Brief »
A faithful transcription of all the data is required.

┄┄┄┄┄┄┄┄┄┄┄┄┄┄┄┄┄┄┄┄

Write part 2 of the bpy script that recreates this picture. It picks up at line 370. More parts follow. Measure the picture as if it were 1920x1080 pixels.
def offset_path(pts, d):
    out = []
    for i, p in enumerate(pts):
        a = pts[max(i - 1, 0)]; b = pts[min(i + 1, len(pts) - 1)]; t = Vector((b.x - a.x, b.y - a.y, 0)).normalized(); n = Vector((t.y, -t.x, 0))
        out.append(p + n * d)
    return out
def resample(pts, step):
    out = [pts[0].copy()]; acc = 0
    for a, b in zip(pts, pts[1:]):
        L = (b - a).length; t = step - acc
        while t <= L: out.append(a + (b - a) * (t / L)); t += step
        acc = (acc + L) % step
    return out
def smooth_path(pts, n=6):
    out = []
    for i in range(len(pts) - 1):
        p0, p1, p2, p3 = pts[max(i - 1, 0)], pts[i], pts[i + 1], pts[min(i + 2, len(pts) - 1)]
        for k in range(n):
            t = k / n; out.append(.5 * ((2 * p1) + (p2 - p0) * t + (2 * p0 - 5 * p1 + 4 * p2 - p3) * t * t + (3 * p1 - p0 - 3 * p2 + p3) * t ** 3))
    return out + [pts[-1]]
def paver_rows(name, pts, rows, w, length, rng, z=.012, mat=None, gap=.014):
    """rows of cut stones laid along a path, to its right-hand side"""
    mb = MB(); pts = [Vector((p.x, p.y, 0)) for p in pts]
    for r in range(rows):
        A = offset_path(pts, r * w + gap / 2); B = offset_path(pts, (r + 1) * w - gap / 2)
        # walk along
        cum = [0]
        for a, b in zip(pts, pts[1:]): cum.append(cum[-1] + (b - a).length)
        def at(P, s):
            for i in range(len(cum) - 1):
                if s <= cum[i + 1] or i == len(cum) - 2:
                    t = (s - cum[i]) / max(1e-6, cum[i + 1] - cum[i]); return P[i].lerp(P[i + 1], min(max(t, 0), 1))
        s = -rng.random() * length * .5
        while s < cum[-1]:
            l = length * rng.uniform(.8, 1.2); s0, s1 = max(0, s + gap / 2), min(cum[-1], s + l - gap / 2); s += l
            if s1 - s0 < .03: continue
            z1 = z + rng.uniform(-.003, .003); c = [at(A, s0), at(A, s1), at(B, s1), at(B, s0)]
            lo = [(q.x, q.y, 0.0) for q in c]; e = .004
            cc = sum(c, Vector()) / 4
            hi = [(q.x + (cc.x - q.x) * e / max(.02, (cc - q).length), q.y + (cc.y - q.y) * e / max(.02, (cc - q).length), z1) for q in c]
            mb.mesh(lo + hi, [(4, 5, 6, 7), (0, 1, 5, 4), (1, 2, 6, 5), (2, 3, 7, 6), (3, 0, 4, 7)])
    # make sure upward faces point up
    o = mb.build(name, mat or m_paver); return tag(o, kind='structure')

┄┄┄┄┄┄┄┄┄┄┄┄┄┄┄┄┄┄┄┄

Response to this task »
Write part 2 of the bpy script that recreates this picture. It picks up at line 370. More parts follow. Measure the picture as if it were 1920x1080 pixels.
def offset_path(pts, d):
    out = []
    for i, p in enumerate(pts):
        a = pts[max(i - 1, 0)]; b = pts[min(i + 1, len(pts) - 1)]; t = Vector((b.x - a.x, b.y - a.y, 0)).normalized(); n = Vector((t.y, -t.x, 0))
        out.append(p + n * d)
    return out
def resample(pts, step):
    out = [pts[0].copy()]; acc = 0
    for a, b in zip(pts, pts[1:]):
        L = (b - a).length; t = step - acc
        while t <= L: out.append(a + (b - a) * (t / L)); t += step
        acc = (acc + L) % step
    return out
def smooth_path(pts, n=6):
    out = []
    for i in range(len(pts) - 1):
        p0, p1, p2, p3 = pts[max(i - 1, 0)], pts[i], pts[i + 1], pts[min(i + 2, len(pts) - 1)]
        for k in range(n):
            t = k / n; out.append(.5 * ((2 * p1) + (p2 - p0) * t + (2 * p0 - 5 * p1 + 4 * p2 - p3) * t * t + (3 * p1 - p0 - 3 * p2 + p3) * t ** 3))
    return out + [pts[-1]]
def paver_rows(name, pts, rows, w, length, rng, z=.012, mat=None, gap=.014):
    """rows of cut stones laid along a path, to its right-hand side"""
    mb = MB(); pts = [Vector((p.x, p.y, 0)) for p in pts]
    for r in range(rows):
        A = offset_path(pts, r * w + gap / 2); B = offset_path(pts, (r + 1) * w - gap / 2)
        # walk along
        cum = [0]
        for a, b in zip(pts, pts[1:]): cum.append(cum[-1] + (b - a).length)
        def at(P, s):
            for i in range(len(cum) - 1):
                if s <= cum[i + 1] or i == len(cum) - 2:
                    t = (s - cum[i]) / max(1e-6, cum[i + 1] - cum[i]); return P[i].lerp(P[i + 1], min(max(t, 0), 1))
        s = -rng.random() * length * .5
        while s < cum[-1]:
            l = length * rng.uniform(.8, 1.2); s0, s1 = max(0, s + gap / 2), min(cum[-1], s + l - gap / 2); s += l
            if s1 - s0 < .03: continue
            z1 = z + rng.uniform(-.003, .003); c = [at(A, s0), at(A, s1), at(B, s1), at(B, s0)]
            lo = [(q.x, q.y, 0.0) for q in c]; e = .004
            cc = sum(c, Vector()) / 4
            hi = [(q.x + (cc.x - q.x) * e / max(.02, (cc - q).length), q.y + (cc.y - q.y) * e / max(.02, (cc - q).length), z1) for q in c]
            mb.mesh(lo + hi, [(4, 5, 6, 7), (0, 1, 5, 4), (1, 2, 6, 5), (2, 3, 7, 6), (3, 0, 4, 7)])
    # make sure upward faces point up
    o = mb.build(name, mat or m_paver); return tag(o, kind='structure')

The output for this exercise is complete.